CyberRose said:(Sorry for the essay but, well, I wrote an essay on it and the above is a summary!)
No thats great thanks. A very cohesive summary. I for one would like to see the essay if you wouldn't mind posting it here. Are you a politics student then?
I agree that it does seem to be about empire building.
As summarized on the PNAC website:
'• we need to increase defense spending significantly if we are to carry out our global
responsibilities today and modernize our armed forces for the future;
• we need to strengthen our ties to democratic allies and to challenge regimes hostile to our interests and values;
• we need to promote the cause of political and economic freedom abroad;
• we need to accept responsibility for America's unique role in preserving and extending an international order friendly to our security, our prosperity, and our principles.'
Despite their idealistic references to political freedom, I think it is more about ‘economic freedom’, or dominating the economies of weaker nations for American interests, but primarily for private interests. In this way they are allied with economic ‘Globalists’, using phony rhetoric and strong arm tactics to subject and profit from them. Leaving those countries in devastated as in the case of the World Bank and Argentina (see my ‘Globalisation’ thread) or with the Neo-Cons and Afghanistan and Iraq.

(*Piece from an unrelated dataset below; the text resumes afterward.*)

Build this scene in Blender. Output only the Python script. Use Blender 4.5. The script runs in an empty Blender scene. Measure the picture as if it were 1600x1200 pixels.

If I may be permitted to state the obvious once again, I think they are also opportunists, as in the case of Afghanistan, or use subterfuge (Iraq). Many of them are adherents to Machiavellian principles, they make no secret of this. Though I am no expert I believe this basically means that the ‘ends justify the means’. This leads to all kinds of horrific possibilities.
They are also very militaristic, as their stated principles above show. One of their core ideas is that America had not made full use of its military advantage.